Ginger Boy | Separated
This year’s Cannes Film Festival rightfully honoured Japanese director Miki Tanaka’s short film GINGER BOY with one of the three coveted La Cinéf Selection awards.
GINGER BOY is the second film I’ve seen in 2025, the first being A24’s Friendship, which examines male friendship in ways we don’t typically get on screen. Normally it’s laughs and breakups just to make up, but these two films provide fresh perspectives on male relations and how, for some, friendships are a crutch, and for others, they can become an inconvenience.
In this story we have two friends who grew up together; one became a regional banker, and the other is an aspiring filmmaker. They reunite in Tokyo, far removed from their treasured high school days, to learn that they’re not the same people they once were, as their lives are taking them in two completely different directions. Kura, the aspiring filmmaker, aims to relive the glory days of their youth by drinking and partying with girls, but Kishida, the regional banker, can feel the burden of his workplace responsibilities holding him back from committing to the fun being offered to him.
You witness the longevity of what these two once had carry them along for the first half, then the foundation of that longevity begins to slowly decay in the second, which brings to light the fundamental differences in the lives they’ve come to live.
I found GINGER BOY to be genuinely simple in story, yet deeply effective in its execution.
It’s an odd headspace to be in when you realize the longevity of a friendship has come to outweigh the necessity of it.
We have two friends, Kura and Kishida, who have become a sort of reflection for the other, one for a life not lived and the other for a life that has passed him by. When someone becomes a regular part of your life and then suddenly what matters to you shifts and they become a representation of what you once were and not who you’re trying to be (or are becoming), that can be an awkward space to be present in.

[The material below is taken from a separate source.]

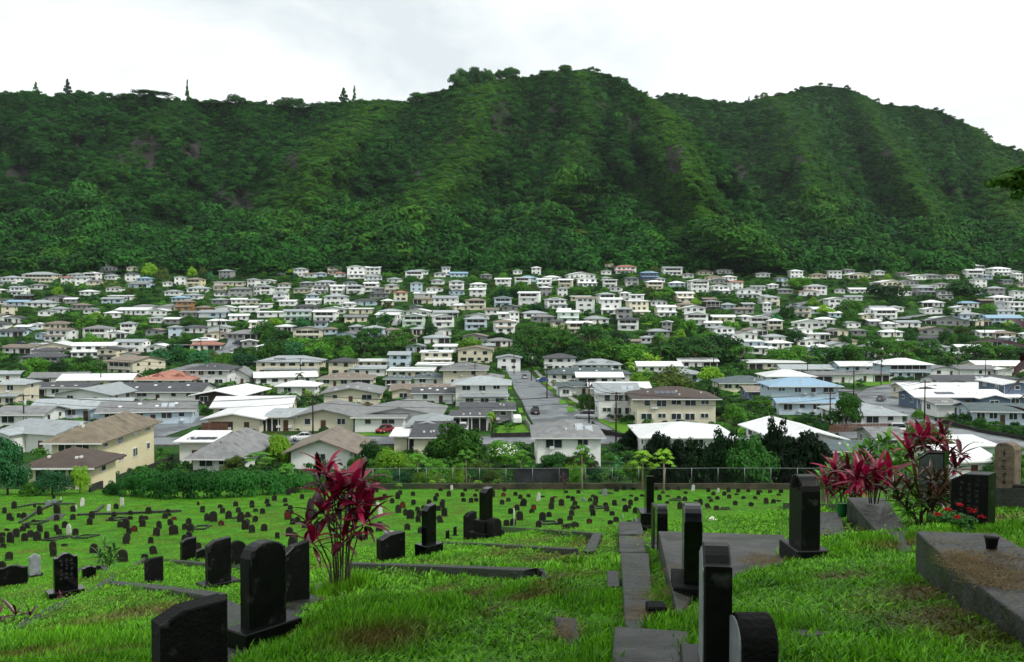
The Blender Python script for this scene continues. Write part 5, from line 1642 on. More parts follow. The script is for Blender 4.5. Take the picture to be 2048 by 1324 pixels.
# small stone garden walls
def low_wall(name, pts, h, label, th=.25, m=None, h1=None):
    P = [hit(*p) for p in pts]; mb = MB()
    for i in range(len(P) - 1):
        a, b = Vector(P[i]), Vector(P[i + 1]); d = (b - a); d.z = 0; d.normalize(); n_ = Vector((-d.y, d.x, 0)) * th / 2
        up = Vector((0, 0, h)); dn = Vector((0, 0, -.6))
        mb.add([a - n_ + dn, b - n_ + dn, b + n_ + dn, a + n_ + dn, a - n_ + up, b - n_ + up, b + n_ + up, a + n_ + up], [(4, 5, 6, 7), (0, 1, 5, 4), (1, 2, 6, 5), (2, 3, 7, 6), (3, 0, 4, 7)])
    return tag(mb.obj(name, m or M_lava), label, 'wall')
M_lava = mat('lava_rock', lin(52, 50, 48), lin(30, 30, 30), scale=2.5, rough=0.95, bump=0.8, bscale=6)
low_wall('garden_wall', [(982, 876), (1064, 874), (1064, 860)], 0.9, 'dark stone garden wall at the lawn beside the hydrant')
low_wall('garden_wall', [(1184, 850), (1200, 866), (1240, 876), (1290, 877)], 0.9, 'dark curved stone wall round the lawn of the brown roofed house')
low_wall('garden_wall', [(180, 985), (235, 962), (300, 940), (345, 922)], 0.8, 'stepped dark stone wall beside the yellow house')
low_wall('garden_wall', [(1490, 872), (1640, 870)], 0.7, 'low dark wall below the garden lawn right of centre')
low_wall('garden_wall', [(1870, 842), (1960, 866), (2060, 884)], 0.8, 'dark stone wall along the right hand street')
low_wall('garden_wall', [(1050, 845), (1062, 862)], 1.1, 'grey block wall beside the covered boat', .2, M_conc)
# driveways and lawns that read as bright patches
M_yard = mat('mown_yard', lin(66, 112, 26), lin(92, 138, 36), scale=0.6, rough=0.9, spec=0.1, bump=0.5, bscale=6)
def patch(name, pts, m, lift=.09, kind='structure'):
    P = [hit(*p) for p in pts]; c = np.mean(np.array(P), 0); vs = []; fs = []; n = len(P)
    rows = [0.02, .35, .7, 1.0]
    for r_ in rows:
        for p in P:
            x = c[0] + (p[0] - c[0]) * r_; y = c[1] + (p[1] - c[1]) * r_; vs.append((x, y, float(T0(x, y)) + lift))
    for k in range(3):
        for i in range(n):
            j = (i + 1) % n; fs.append((k * n + i, (k + 1) * n + i, (k + 1) * n + j, k * n + j))
    mb = MB(); mb.add(vs, fs); o = mb.obj(name, m); tag(o, kind=kind)
patch('yard_lawn', [(1192, 850), (1250, 868), (1268, 858), (1246, 842), (1200, 838)], M_yard)
patch('yard_lawn', [(985, 872), (1062, 868), (1052, 848), (990, 852)], M_yard)
patch('yard_lawn', [(655, 888), (790, 886), (790, 866), (690, 866)], M_yard)
patch('yard_lawn', [(1470, 866), (1610, 868), (1560, 842), (1490, 846)], M_yard)
patch('yard_lawn', [(1660, 772), (1760, 772), (1800, 764), (1760, 760), (1690, 766)], M_yard)
patch('yard_lawn', [(1455, 800), (1500, 802), (1500, 780), (1460, 784)], M_yard)
patch('yard_lawn', [(240, 650), (300, 650), (300, 634), (245, 634)], M_yard)
patch('yard_lawn', [(240, 962), (350, 955), (372, 936), (290, 944)], M_yard)
patch('yard_lawn', [(1810, 684), (1920, 684), (1920, 680), (1830, 680)], M_yard)
patch('yard_lawn', [(1040, 640), (1090, 642), (1080, 632), (1046, 632)], M_yard)
patch('yard_lawn', [(1268, 648), (1312, 650), (1306, 636), (1276, 638)], M_yard)
patch('yard_lawn', [(1430, 655), (1480, 658), (1476, 643), (1432, 643)], M_yard)
patch('driveway_slab', [(800, 874), (868, 874), (860, 862), (806, 860)], M_asphalt, .14)
patch('driveway_slab', [(1600, 774), (1660, 774), (1655, 766), (1620, 766)], M_asphalt, .14)
patch('driveway_slab', [(1780, 772), (1840, 772), (1838, 762), (1786, 762)], M_asphalt, .14)
for a, b in [(1083, 757), (1091, 766), (1101, 777), (1113, 790), (1127, 805), (1143, 820)]:
    k = (b - 700) / 100
    patch('verge', [(a - 6 * k, b + 4 * k), (a + 7 * k, b + 4 * k), (a + 3 * k, b - 4 * k), (a - 9 * k, b - 4 * k)], M_yard, .16)
for a, b in [(1019, 775), (1024, 800), (1042, 822), (1050, 838)]:
    patch('verge', [(a - 4, b + 5), (a + 5, b + 5), (a + 2, b - 5), (a - 6, b - 5)], M_yard, .16)
# ------------------------------------------------------------------ cemetery: stones, slabs, kerbs
def stone_mat(name, c1, c2, rough, lich=None, spec=0.5, bump=0.15):
    return mat(name, c1, c2, scale=6, rough=rough, spec=spec, bump=bump, bscale=30, c3=lich, c3scale=3.5, c3lo=0.60, c3hi=0.68)
SM = {
 'gloss': stone_mat('polished_black_granite', lin(7, 8, 9), lin(13, 14, 15), 0.12, None, 0.35, 0.02),
 'black': stone_mat('black_granite', lin(9, 10, 10), lin(18, 19, 19), 0.34, lin(52, 56, 51), 0.16, 0.1),
 'rough': stone_mat('rough_black_stone', lin(9, 10, 9), lin(20, 21, 20), 0.65, lin(46, 52, 45), 0.12, 0.5),
 'old': stone_mat('weathered_stone', lin(26, 24, 21), lin(46, 43, 37), 0.85, lin(40, 46, 32), 0.2, 0.5),
 'brown': stone_mat('brown_stone', lin(92, 82, 70), lin(124, 112, 96), 0.8, lin(62, 60, 52), 0.25, 0.5),
 'mid': stone_mat('granite_sky_sheen_paint', lin(56, 62, 62), lin(74, 80, 80), 0.2, None, 0.5, 0.02),  # grey tone paints the sky's reflection on a polished black face
 'grey': stone_mat('grey_granite', lin(140, 146, 148), lin(112, 118, 120), 0.4, lin(70, 72, 70), 0.4, 0.1),
 'white': stone_mat('white_stone', lin(210, 210, 204), lin(176, 176, 170), 0.6, lin(70, 70, 66), 0.3, 0.2),
 'redp': mat('red_painted_lettering', lin(170, 36, 30), lin(120, 24, 22), scale=14, rough=0.7),
 'gold': mat('pale_lettering', lin(48, 50, 48), rough=0.6),
}
SMN = {'gloss': 'polished black', 'black': 'black granite', 'rough': 'rough black', 'old': 'dark weathered', 'brown': 'brown', 'grey': 'grey granite', 'white': 'white'}
M_slab = mat('cemetery_concrete', lin(52, 54, 52), lin(26, 28, 27), scale=2.6, rough=0.6, rough2=0.25, spec=0.4, bump=0.6, bscale=22, c3=lin(26, 32, 22), c3scale=1.3, c3lo=0.48, c3hi=0.62, detail=9)
M_slab_l = mat('cemetery_concrete_pale', lin(72, 74, 71), lin(44, 46, 44), scale=2.0, rough=0.6, spec=0.4, bump=0.5, bscale=18, c3=lin(38, 42, 33), c3scale=1.5, c3lo=0.5, c3hi=0.62, detail=9)

def top_outline(w, h, kind, n=9):
    """outline of a headstone face, ccw from lower left, x across, z up"""
    x = w / 2
    if kind == 'round':
        sh = h - w * 0.42
        return [(-x, 0), (x, 0)] + [(x * math.cos(t), sh + (h - sh) * math.sin(t)) for t in np.linspace(0.0, math.pi, n)]
    if kind == 'arch':
        sh = h - w * 0.22
        return [(-x, 0), (x, 0), (x, sh - .04)] + [(x * .9 * math.cos(t), sh + (h - sh) * math.sin(t)) for t in np.linspace(0.05, math.pi - .05, n)] + [(-x, sh - .04)]
    if kind == 'peak': return [(-x, 0), (x, 0), (x, h * .9), (x * .35, h * .985), (-x * .35, h), (-x, h * .9)]
    if kind == 'slant': return [(-x, 0), (x, 0), (x, h), (-x * .3, h * .97), (-x, h * .86)]
    if kind == 'wave': return [(-x, 0), (x, 0), (x, h * .9), (x * .7, h * .9), (x * .5, h * .95), (x * .2, h), (-x * .2, h), (-x * .5, h * .95), (-x * .7, h * .9), (-x, h * .9)]
    return [(-x, 0), (x, 0), (x, h), (-x, h)]
def slab_mesh(name, w, h, t, kind, m, bev=0.012, sink=0.35, back=None):
    o = top_outline(w, h, kind)
    o = [(p[0], p[1] if p[1] > 0 else -sink) for p in o]
    n = len(o); cx = 0; cz = h * .45
    def ring(y, k): return [(p[0] - math.copysign(min(k, abs(p[0])), p[0]), y, p[1] - (k if p[1] > h * .5 else 0)) for p in o]
    rings = [ring(-t / 2, bev), ring(-t / 2 + bev, 0), ring(t / 2 - bev, 0), ring(t / 2, bev)]
    mb = MB(); vs = [p for r_ in rings for p in r_]; fs = [tuple(range(n)), tuple(range(4 * n - 1, 3 * n - 1, -1))]
    for k in range(3):
        for i in range(n):
            j = (i + 1) % n
            fs.append(((k) * n + j, (k) * n + i, (k + 1) * n + i, (k + 1) * n + j))
    mb.add(vs, fs)
    return mb.mesh(name, m)
def box_mesh(name, w, d, h, m, bev=.015, sink=.4):
    o = [(-w / 2, -d / 2), (w / 2, -d / 2), (w / 2, d / 2), (-w / 2, d / 2)]
    mb = MB()
    i_ = [(p[0] - math.copysign(bev, p[0]), p[1] - math.copysign(bev, p[1])) for p in o]
    vs = [(p[0], p[1], -sink) for p in o] + [(p[0], p[1], h - bev) for p in o] + [(p[0], p[1], h) for p in i_]
    fs = [(8, 9, 10, 11)]
    for a in (0, 4):
        for i in range(4):
            j = (i + 1) % 4; fs.append((a + i, a + j, a + 4 + j, a + 4 + i))
    mb.add(vs, fs)
    return mb.mesh(name, m)
STONES = []
def headstone(px, vb, w, h, t, yaw, top, m, label, base=None, y=None, lean=(0, 0), text=None, base2=None, inlay=None, sink=.35, fan=False):
    """standing monument: base blocks (w, depth, h) then the stone"""
    if y is None: x, y_, z = hitT(px, vb)
    else:
        dx, dz = dirpix(px, vb); x, y_, z = dx * y, y, float(T(dx * y, y))
    root = empty('headstone', (x, y_, z), R(yaw))
    zz = 0.0
    for b in (base2, base):
        if b:
            link('base', box_mesh('base', b[0], b[1], b[2], SM[b[3]] if len(b) > 3 else SM[m], sink=.5 if zz == 0 else .0), root, (0, 0, zz)); zz += b[2]
    st = link('slab', slab_mesh('slab', w, h, t, top, SM[m], .014, sink if zz == 0 else 0.0), root, (0, 0, zz), (lean[0], lean[1], 0))
    if inlay:                                  # pale face panel; some carry a painted sky reflection
        link('face_panel', slab_mesh('face_panel', w * .92, h * .96, .012, top, SM[inlay], .003, 0), st, (0, -t / 2 - .004, .0))
    if text:
        tm = MB()
        r = random.Random(px)
        for c in range(text[0]):
            xx = -w * .32 + w * .64 * (c + .5) / text[0]
            for k in range(text[1]):
                zc = h * (.82 - .62 * k / text[1]); s = min(w * .5 / text[0], h * .5 / text[1]) * .42
                for q in range(r.randint(3, 5)):       # engraved strokes of each character
                    if r.random() < .55: a0, a1, b0, b1 = -s, s, 0, .012
                    else: a0, a1, b0, b1 = 0, .012, -s, s
                    ox, oz = r.uniform(-.5, .5) * s, r.uniform(-.8, .8) * s
                    tm.box(xx + ox + a0 * .8, xx + ox + a1 * .8, -t / 2 - .008, -t / 2 + .002, zc + oz + b0 * .8, zc + oz + b1 * .8)
        tm.obj('lettering', SM[text[2]], st)
    if fan:                                    # carved fan of rays under the rounded top
        fm = MB()
        for k in range(9):
            a = math.pi * (k + .5) / 9
            c0 = Vector((0, -t / 2 - .006, h - w * .42)); d_ = Vector((math.cos(a), 0, math.sin(a)))
            fm.tube([c0 + d_ * w * .1, c0 + d_ * w * .26, c0 + d_ * w * .4], [.006, .02, .008], 5)
        fm.obj('fan_carving', SM['rough'], st)
    tag(root, label, 'headstone', 'large headstones on the terraces')
    STONES.append((px, vb, root))
    return root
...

I remember when I was partying/clubbing every Friday and Saturday; the joy of those three to four hours was all that mattered, and then one day I looked around at everyone having the same joy that we always had, yet it wasn’t hitting the same for me. It was the same people, the same environment, but for whatever reason there was a sad epiphany that I had outgrown this moment in time.
Kishida has that sudden realization as well. In the beginning he didn’t know what he was walking into, but by the end he knew what he had to walk away from.
The one part of this story that didn’t work for me was the bipolar, schizophrenic aspect of everything going on. I wasn’t sure if it was meant to convey the long-term effects of alcoholism or a deeper-rooted mental instability; regardless, it didn’t need it and overdramatized something that was already working.
If this year has taught me anything, it’s that there is untapped story potential when it comes to male friendships and that, as fun as bromantic buddy movies are, it may be time we dissect other dimensions to those relationships. Miki Tanaka’s directing style makes the present feel like a memory and the past feel like another lifetime in a purposeful exploration of the less talked about side of male friendships.
Enjoy!
8.1/10 🍿 🎥
Runtime: 48 Minutes
Where: The 2025 Cannes Film Festival.
Ginger Boy Review (2025) The Richmond Reviewer - June 4th, 2025.